My twentieth birthday was one of the saddest days of my life. I had decided to take a hiatus from school and the stress of coming exams by taking a stroll along New York harbor. Within a few minutes, I had encountered a young woman in her twenties homeless, hungry, and utterly helpless on the ground. She had tearfully looked up at me, shook her paper cup with a few loose nickels and dimes, and begged me for some pocket change as I shamefully walked past her. What had struck me was that she was seemingly no older than I was and left alone on the streets with nothing but a large pink schoolbag that high school students typically carried. As I took two steps past where she sat, I felt shame. Shame, not because I was embarrassed to see her, but because I could not do anything to help her. How she ended up on the streets?
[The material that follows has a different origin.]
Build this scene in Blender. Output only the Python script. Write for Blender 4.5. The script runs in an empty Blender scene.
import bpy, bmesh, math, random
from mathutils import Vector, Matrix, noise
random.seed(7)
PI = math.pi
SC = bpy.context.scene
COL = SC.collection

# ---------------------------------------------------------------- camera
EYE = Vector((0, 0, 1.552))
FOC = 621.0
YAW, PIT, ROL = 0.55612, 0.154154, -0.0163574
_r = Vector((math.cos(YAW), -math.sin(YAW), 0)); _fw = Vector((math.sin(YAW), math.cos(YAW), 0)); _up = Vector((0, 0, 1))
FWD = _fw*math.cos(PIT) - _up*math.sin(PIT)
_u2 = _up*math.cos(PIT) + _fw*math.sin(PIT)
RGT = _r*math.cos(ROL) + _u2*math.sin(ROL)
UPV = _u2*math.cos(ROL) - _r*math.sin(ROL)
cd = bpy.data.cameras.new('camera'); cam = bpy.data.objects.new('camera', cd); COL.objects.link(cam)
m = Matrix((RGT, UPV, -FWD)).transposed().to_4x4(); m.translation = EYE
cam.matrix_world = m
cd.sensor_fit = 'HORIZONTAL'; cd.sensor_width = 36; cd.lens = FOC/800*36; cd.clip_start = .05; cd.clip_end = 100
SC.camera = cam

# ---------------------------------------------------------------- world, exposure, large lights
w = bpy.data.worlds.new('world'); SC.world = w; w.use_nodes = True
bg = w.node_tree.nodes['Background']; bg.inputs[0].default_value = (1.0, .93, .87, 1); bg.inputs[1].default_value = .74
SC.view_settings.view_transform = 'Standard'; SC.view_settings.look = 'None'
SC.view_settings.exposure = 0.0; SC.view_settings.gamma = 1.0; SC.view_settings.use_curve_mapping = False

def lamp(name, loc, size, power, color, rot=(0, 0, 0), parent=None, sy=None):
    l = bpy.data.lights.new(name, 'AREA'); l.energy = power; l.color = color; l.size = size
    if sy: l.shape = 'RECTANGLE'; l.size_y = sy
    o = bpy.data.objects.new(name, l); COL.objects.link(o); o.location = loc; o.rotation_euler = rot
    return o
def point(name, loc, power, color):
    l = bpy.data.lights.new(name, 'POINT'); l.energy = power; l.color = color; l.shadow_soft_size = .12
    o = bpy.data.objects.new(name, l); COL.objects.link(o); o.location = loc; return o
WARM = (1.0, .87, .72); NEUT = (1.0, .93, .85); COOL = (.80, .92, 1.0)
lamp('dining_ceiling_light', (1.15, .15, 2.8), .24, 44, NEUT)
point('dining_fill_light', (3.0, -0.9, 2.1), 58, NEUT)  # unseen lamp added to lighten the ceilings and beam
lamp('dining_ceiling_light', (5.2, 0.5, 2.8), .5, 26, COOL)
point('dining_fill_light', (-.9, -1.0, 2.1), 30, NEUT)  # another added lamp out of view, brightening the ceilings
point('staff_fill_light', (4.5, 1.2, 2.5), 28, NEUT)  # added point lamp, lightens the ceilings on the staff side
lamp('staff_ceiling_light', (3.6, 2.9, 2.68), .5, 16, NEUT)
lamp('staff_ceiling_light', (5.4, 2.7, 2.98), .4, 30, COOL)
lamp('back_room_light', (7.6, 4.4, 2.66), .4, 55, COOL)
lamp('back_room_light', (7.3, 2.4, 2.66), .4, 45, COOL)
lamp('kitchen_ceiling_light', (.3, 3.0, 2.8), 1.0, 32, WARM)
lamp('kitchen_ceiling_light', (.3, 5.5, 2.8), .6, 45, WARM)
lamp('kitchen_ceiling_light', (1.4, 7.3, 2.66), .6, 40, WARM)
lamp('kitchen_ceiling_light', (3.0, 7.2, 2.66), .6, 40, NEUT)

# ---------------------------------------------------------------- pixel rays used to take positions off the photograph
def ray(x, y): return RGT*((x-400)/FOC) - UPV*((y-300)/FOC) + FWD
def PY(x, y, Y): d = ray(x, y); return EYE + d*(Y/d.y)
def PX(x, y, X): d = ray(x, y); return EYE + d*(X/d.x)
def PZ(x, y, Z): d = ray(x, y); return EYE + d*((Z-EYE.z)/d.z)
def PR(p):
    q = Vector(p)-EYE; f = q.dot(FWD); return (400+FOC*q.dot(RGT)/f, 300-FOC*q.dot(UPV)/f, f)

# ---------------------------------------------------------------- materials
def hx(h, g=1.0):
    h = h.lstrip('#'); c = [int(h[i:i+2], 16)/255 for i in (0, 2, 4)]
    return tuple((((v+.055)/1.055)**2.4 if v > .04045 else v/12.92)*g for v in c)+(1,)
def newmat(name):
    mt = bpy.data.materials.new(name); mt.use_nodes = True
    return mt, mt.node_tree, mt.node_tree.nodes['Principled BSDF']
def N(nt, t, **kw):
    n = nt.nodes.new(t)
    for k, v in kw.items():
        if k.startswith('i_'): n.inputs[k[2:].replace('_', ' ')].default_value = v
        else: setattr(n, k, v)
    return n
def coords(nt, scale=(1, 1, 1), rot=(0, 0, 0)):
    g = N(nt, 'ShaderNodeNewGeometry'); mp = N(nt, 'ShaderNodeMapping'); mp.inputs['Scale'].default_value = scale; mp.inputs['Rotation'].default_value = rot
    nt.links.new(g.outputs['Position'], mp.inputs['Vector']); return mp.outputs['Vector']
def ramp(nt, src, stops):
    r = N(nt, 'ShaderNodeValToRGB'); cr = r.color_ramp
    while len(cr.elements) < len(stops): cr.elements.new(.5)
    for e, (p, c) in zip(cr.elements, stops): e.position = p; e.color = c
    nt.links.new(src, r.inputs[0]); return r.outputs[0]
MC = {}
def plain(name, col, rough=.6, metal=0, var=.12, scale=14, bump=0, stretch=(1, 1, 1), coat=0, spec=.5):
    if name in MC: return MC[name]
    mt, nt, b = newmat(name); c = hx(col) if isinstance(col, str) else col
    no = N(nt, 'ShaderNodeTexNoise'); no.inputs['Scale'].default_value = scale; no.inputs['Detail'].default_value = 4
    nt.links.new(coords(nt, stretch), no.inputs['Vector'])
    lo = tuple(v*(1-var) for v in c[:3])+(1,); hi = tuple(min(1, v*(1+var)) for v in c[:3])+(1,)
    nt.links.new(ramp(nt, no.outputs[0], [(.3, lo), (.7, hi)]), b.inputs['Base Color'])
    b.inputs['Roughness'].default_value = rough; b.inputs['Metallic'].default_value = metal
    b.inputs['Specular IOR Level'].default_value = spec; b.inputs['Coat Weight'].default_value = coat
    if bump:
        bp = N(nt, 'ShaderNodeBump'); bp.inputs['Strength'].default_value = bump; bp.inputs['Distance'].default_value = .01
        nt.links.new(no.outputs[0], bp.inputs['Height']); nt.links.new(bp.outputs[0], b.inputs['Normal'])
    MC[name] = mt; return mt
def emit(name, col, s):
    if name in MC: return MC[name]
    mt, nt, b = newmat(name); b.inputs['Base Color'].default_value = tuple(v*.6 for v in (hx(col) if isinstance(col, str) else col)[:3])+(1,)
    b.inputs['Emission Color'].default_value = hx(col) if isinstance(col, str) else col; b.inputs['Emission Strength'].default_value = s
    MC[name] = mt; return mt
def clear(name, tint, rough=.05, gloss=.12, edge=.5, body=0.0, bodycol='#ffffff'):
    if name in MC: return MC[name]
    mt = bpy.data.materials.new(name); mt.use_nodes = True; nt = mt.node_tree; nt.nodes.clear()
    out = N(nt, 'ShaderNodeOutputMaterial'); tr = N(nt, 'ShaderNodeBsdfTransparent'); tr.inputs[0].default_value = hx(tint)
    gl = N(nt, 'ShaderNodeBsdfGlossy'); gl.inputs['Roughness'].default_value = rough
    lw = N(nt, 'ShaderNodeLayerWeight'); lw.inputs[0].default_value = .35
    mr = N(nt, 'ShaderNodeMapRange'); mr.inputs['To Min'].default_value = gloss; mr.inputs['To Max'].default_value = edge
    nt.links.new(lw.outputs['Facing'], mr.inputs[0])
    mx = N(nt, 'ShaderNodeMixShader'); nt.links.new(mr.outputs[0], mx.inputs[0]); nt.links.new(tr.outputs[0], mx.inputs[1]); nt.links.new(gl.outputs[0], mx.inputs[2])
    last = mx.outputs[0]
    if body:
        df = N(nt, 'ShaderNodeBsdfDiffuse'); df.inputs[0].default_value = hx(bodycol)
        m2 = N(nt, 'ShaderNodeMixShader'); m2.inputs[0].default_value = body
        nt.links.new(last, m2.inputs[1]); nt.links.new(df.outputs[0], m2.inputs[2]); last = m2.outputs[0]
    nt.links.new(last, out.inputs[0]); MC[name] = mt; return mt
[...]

More importantly, why didn’t anyone else help her, especially in the financial district of one of the richest city in the world? At the moment, I didn’t know what to feel.
A few minutes later, after a stop at one of the nearby food carts, I walked back towards her with a plate in hand. As I handed it to her, I looked at her eyes and felt powerless. Now matter how much I did help her or wanted to help her, I knew that it was only temporary and wasn’t enough. She looked up at me as I handed her the plate. I could see the redness surrounding her eyes from the endless crying and her face trembling from fighting back the tears that wanted to come out. I gently told her to eat. And immediately, she collapsed into a teary mess. I don’t know how much pain she felt and I couldn’t imagine what she had went through. She told me that her parents died in a fire as I asked her what happened and I stood in silence. The little I did give her was nothing compared to what she needed. But she insisted that that was enough for her. At that moment, the meaning to the hijab that she wore became clear. It was a symbol of her faithfulness to her beliefs and hope for humanity.
Why did so many people wearing several-hundred dollars of business attire and expensive accessories walk past the girl with so little regard that they couldn’t spare a few coins to the starving girl? While the poor girl was starving in front of us we were too busy on our iPhones to understand what is going on around us. Have we become a society so ingrained in our own business that we don’t recognize reality? Are we simply desensitized to all this treacherous reality because we’ve learned not to care? We, as a society, have become too ingrained in our own needs that we have lost compassion for each other. Our founding fathers had sacrificed blood, sweat, and tears to give us the opportunity for life, liberty, and the pursuit of happiness. And this starving girl had none of the three. We have broken our promise in front of our own Lady of Liberty and we should be ashamed.
For my birthday, I saw the reality of what was around me. And I would like for every one to see this too.